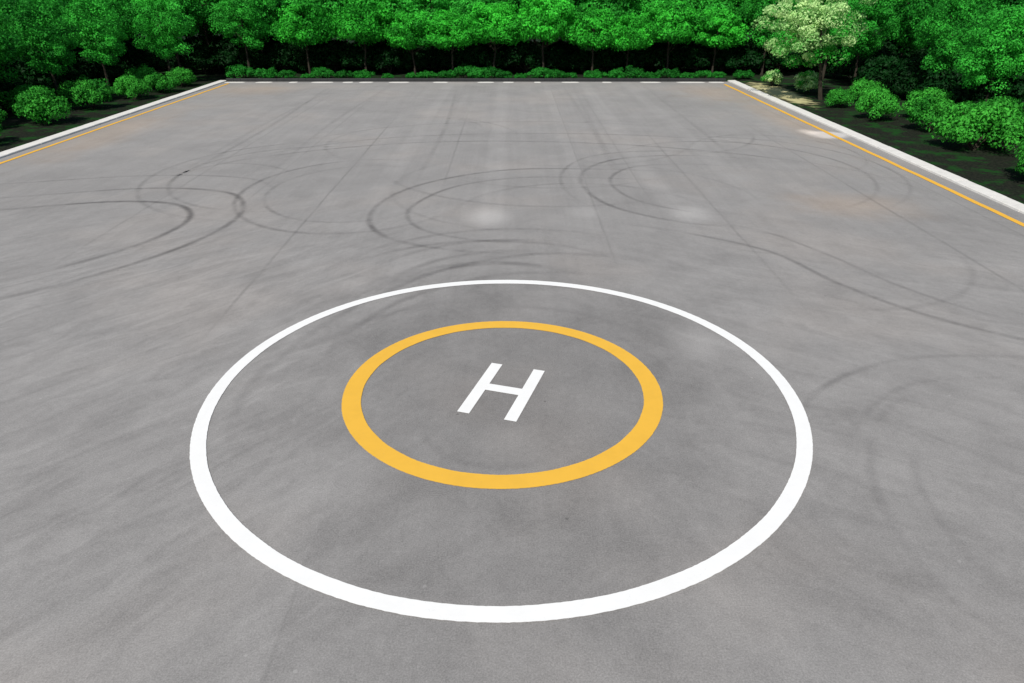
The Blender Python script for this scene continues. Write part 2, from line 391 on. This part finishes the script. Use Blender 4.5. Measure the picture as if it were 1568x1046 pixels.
under=[bush_mesh(800+i,M_under,w=3.2,h=4.2,ncl=50,per=80,lsize=.32,clr=.9) for i in range(2)]
lowb=[bush_mesh(600+i,M_hedge,w=2.0,h=1.6,ncl=34,per=90,lsize=.17,clr=.5) for i in range(2)]
palebush=bush_mesh(700,M_pale,w=1.7,h=2.4,ncl=34,per=110,lsize=.17,clr=.5)

for cx,s in [(-29.5,1.1),(-21.5,1.12),(-14.2,.96),(-8.6,.98),(-2.6,1.08),(4.6,1.2),(11.6,1.0),(16.8,.92),(22.6,1.12),(29.5,1.0)]:
    place('round_crown_tree',front[rnd.randrange(5)],cx,110+rnd.uniform(-1.2,1.2),s)
fm=bpy.data.objects.new('distant_trees',None); col.objects.link(fm)
x=-46
while x<46:
    place('tree_mid',mid[rnd.randrange(3)],x,115.5+rnd.uniform(-.8,.8),rnd.uniform(.9,1.12),parent=fm); x+=rnd.uniform(6.5,10.5)
for row,(yy,step) in enumerate([(120,6.2),(128,7.5),(138,8.5),(150,8.5)]):
    x=-110+row*2
    while x<110:
        place('tree_%d'%row,tall[rnd.randrange(3)],x+rnd.uniform(-1.2,1.2),yy+rnd.uniform(-1.5,1.5),rnd.uniform(.9,1.15),parent=fm); x+=step
for sx in (-1,1):
    for k in range(26):
        place('tree_side',tall[rnd.randrange(3)],sx*rnd.uniform(62,90),rnd.uniform(50,116),rnd.uniform(.85,1.15),parent=fm)
ug=bpy.data.objects.new('undergrowth_dark_fill',None); col.objects.link(ug)  # dark bushes added to hide trunks and blacken the under-crown zone
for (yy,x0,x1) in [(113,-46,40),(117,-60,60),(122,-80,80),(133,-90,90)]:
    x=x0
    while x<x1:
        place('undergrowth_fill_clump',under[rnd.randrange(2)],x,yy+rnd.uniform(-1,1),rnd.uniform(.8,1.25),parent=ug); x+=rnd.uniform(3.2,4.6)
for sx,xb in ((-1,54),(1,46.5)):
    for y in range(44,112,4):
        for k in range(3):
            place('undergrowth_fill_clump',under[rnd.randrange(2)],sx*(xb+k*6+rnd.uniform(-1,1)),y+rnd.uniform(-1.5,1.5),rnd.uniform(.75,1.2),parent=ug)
for (x,y,s) in [(-48,109,.95),(-38.5,110,.9),(-46,101,.82),(-54,103,1.0),(-50,92,.85),(-60,97,1.0),(-51,83,.8),(-58,86,.95),(-52,74,.8),(-60,76,1.0),(-53,66,.85),(-61,66,1.0),(-54,56,.9)]:
    place('broadleaf_tree',side[rnd.randrange(4)],x,y,s,s*rnd.uniform(.95,1.12))
for (x,y,s) in [(37,111,.95),(44,106,1.0),(44,96,.85),(51,99,1.05),(46.6,81,.8),(52,90,1.0),(45,70,.76),(53,73,1.0),(58,82,1.0),(47,59,.84),(54,61,1.0),(60,68,1.0),(46.5,48,.8)]:
    place('broadleaf_tree',side[rnd.randrange(4)],x,y,s,s*rnd.uniform(1.0,1.18))
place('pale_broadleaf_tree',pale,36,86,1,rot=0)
for (x,y,s) in [(-44.5,60,1.0),(-45.2,70.5,1.2),(-45.4,79.5,1.15),(-44.4,86.8,1.02),(-43.8,92.5,.98),(-49.5,66,1.2),(-50,76,1.1),(-43.5,98,.85),(-47.5,54,1.1),(-48.5,83.5,1.0),(-47.5,96,.95),
                (35.8,80.5,.8),(36.2,72.5,1.05),(38.5,66.5,1.15),(37.4,58,1.4),(41,61.5,1.25),(36.4,47.6,1.25),(41.5,73,1.15),(41.5,52,1.3),(40,84,.9),(38.6,49.5,1.0),(42.5,67,1.0)]:
    place('round_shrub',bush[rnd.randrange(4)],x,y,s,s*rnd.uniform(.95,1.2))
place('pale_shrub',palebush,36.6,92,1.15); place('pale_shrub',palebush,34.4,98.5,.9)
x=-38.5
while x<33:
    place('low_shrub',lowb[rnd.randrange(2)],x,105.9+rnd.uniform(-.6,.9),rnd.uniform(.5,1.2)); x+=rnd.uniform(1.7,3.6)

# ---------------- light, world, camera ----------------
el,az=R(47),R(203)
w=bpy.data.worlds.new('World'); scene.world=w; w.use_nodes=True; nt=w.node_tree
sk=nt.nodes.new('ShaderNodeTexSky'); sk.sky_type='NISHITA'; sk.sun_disc=False; sk.sun_elevation=el; sk.sun_rotation=az
bg=nt.nodes['Background']; bg.inputs[1].default_value=.085; nt.links.new(sk.outputs[0],bg.inputs[0])
sd=bpy.data.lights.new('sun','SUN'); sd.energy=4.4; sd.angle=R(.5); sd.color=(1,.955,.90)
so=bpy.data.objects.new('sun',sd); col.objects.link(so)
dirv=Vector((math.sin(az)*math.cos(el),math.cos(az)*math.cos(el),math.sin(el)))
so.rotation_euler=dirv.to_track_quat('Z','Y').to_euler(); so.location=dirv*100
cd=bpy.data.cameras.new('camera'); cd.sensor_width=36; cd.lens=24.75; cd.clip_end=3000
co=bpy.data.objects.new('camera',cd); co.location=(0,0,12); co.rotation_euler=(R(90-26.9),0,0); col.objects.link(co)
scene.camera=co
scene.view_settings.view_transform='Standard'; scene.view_settings.look='None'; scene.view_settings.exposure=0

## What to produce
Omit the pictures and give the material again, exactly and in full.

## Task result
The Blender Python script for this scene continues. Write part 2, from line 391 on. This part finishes the script. Use Blender 4.5. Measure the picture as if it were 1568x1046 pixels.
under=[bush_mesh(800+i,M_under,w=3.2,h=4.2,ncl=50,per=80,lsize=.32,clr=.9) for i in range(2)]
lowb=[bush_mesh(600+i,M_hedge,w=2.0,h=1.6,ncl=34,per=90,lsize=.17,clr=.5) for i in range(2)]
palebush=bush_mesh(700,M_pale,w=1.7,h=2.4,ncl=34,per=110,lsize=.17,clr=.5)

for cx,s in [(-29.5,1.1),(-21.5,1.12),(-14.2,.96),(-8.6,.98),(-2.6,1.08),(4.6,1.2),(11.6,1.0),(16.8,.92),(22.6,1.12),(29.5,1.0)]:
    place('round_crown_tree',front[rnd.randrange(5)],cx,110+rnd.uniform(-1.2,1.2),s)
fm=bpy.data.objects.new('distant_trees',None); col.objects.link(fm)
x=-46
while x<46:
    place('tree_mid',mid[rnd.randrange(3)],x,115.5+rnd.uniform(-.8,.8),rnd.uniform(.9,1.12),parent=fm); x+=rnd.uniform(6.5,10.5)
for row,(yy,step) in enumerate([(120,6.2),(128,7.5),(138,8.5),(150,8.5)]):
    x=-110+row*2
    while x<110:
        place('tree_%d'%row,tall[rnd.randrange(3)],x+rnd.uniform(-1.2,1.2),yy+rnd.uniform(-1.5,1.5),rnd.uniform(.9,1.15),parent=fm); x+=step
for sx in (-1,1):
    for k in range(26):
        place('tree_side',tall[rnd.randrange(3)],sx*rnd.uniform(62,90),rnd.uniform(50,116),rnd.uniform(.85,1.15),parent=fm)
ug=bpy.data.objects.new('undergrowth_dark_fill',None); col.objects.link(ug)  # dark bushes added to hide trunks and blacken the under-crown zone
for (yy,x0,x1) in [(113,-46,40),(117,-60,60),(122,-80,80),(133,-90,90)]:
    x=x0
    while x<x1:
        place('undergrowth_fill_clump',under[rnd.randrange(2)],x,yy+rnd.uniform(-1,1),rnd.uniform(.8,1.25),parent=ug); x+=rnd.uniform(3.2,4.6)
for sx,xb in ((-1,54),(1,46.5)):
    for y in range(44,112,4):
        for k in range(3):
            place('undergrowth_fill_clump',under[rnd.randrange(2)],sx*(xb+k*6+rnd.uniform(-1,1)),y+rnd.uniform(-1.5,1.5),rnd.uniform(.75,1.2),parent=ug)
for (x,y,s) in [(-48,109,.95),(-38.5,110,.9),(-46,101,.82),(-54,103,1.0),(-50,92,.85),(-60,97,1.0),(-51,83,.8),(-58,86,.95),(-52,74,.8),(-60,76,1.0),(-53,66,.85),(-61,66,1.0),(-54,56,.9)]:
    place('broadleaf_tree',side[rnd.randrange(4)],x,y,s,s*rnd.uniform(.95,1.12))
for (x,y,s) in [(37,111,.95),(44,106,1.0),(44,96,.85),(51,99,1.05),(46.6,81,.8),(52,90,1.0),(45,70,.76),(53,73,1.0),(58,82,1.0),(47,59,.84),(54,61,1.0),(60,68,1.0),(46.5,48,.8)]:
    place('broadleaf_tree',side[rnd.randrange(4)],x,y,s,s*rnd.uniform(1.0,1.18))
place('pale_broadleaf_tree',pale,36,86,1,rot=0)
for (x,y,s) in [(-44.5,60,1.0),(-45.2,70.5,1.2),(-45.4,79.5,1.15),(-44.4,86.8,1.02),(-43.8,92.5,.98),(-49.5,66,1.2),(-50,76,1.1),(-43.5,98,.85),(-47.5,54,1.1),(-48.5,83.5,1.0),(-47.5,96,.95),
                (35.8,80.5,.8),(36.2,72.5,1.05),(38.5,66.5,1.15),(37.4,58,1.4),(41,61.5,1.25),(36.4,47.6,1.25),(41.5,73,1.15),(41.5,52,1.3),(40,84,.9),(38.6,49.5,1.0),(42.5,67,1.0)]:
    place('round_shrub',bush[rnd.randrange(4)],x,y,s,s*rnd.uniform(.95,1.2))
place('pale_shrub',palebush,36.6,92,1.15); place('pale_shrub',palebush,34.4,98.5,.9)
x=-38.5
while x<33:
    place('low_shrub',lowb[rnd.randrange(2)],x,105.9+rnd.uniform(-.6,.9),rnd.uniform(.5,1.2)); x+=rnd.uniform(1.7,3.6)

# ---------------- light, world, camera ----------------
el,az=R(47),R(203)
w=bpy.data.worlds.new('World'); scene.world=w; w.use_nodes=True; nt=w.node_tree
sk=nt.nodes.new('ShaderNodeTexSky'); sk.sky_type='NISHITA'; sk.sun_disc=False; sk.sun_elevation=el; sk.sun_rotation=az
bg=nt.nodes['Background']; bg.inputs[1].default_value=.085; nt.links.new(sk.outputs[0],bg.inputs[0])
sd=bpy.data.lights.new('sun','SUN'); sd.energy=4.4; sd.angle=R(.5); sd.color=(1,.955,.90)
so=bpy.data.objects.new('sun',sd); col.objects.link(so)
dirv=Vector((math.sin(az)*math.cos(el),math.cos(az)*math.cos(el),math.sin(el)))
so.rotation_euler=dirv.to_track_quat('Z','Y').to_euler(); so.location=dirv*100
cd=bpy.data.cameras.new('camera'); cd.sensor_width=36; cd.lens=24.75; cd.clip_end=3000
co=bpy.data.objects.new('camera',cd); co.location=(0,0,12); co.rotation_euler=(R(90-26.9),0,0); col.objects.link(co)
scene.camera=co
scene.view_settings.view_transform='Standard'; scene.view_settings.look='None'; scene.view_settings.exposure=0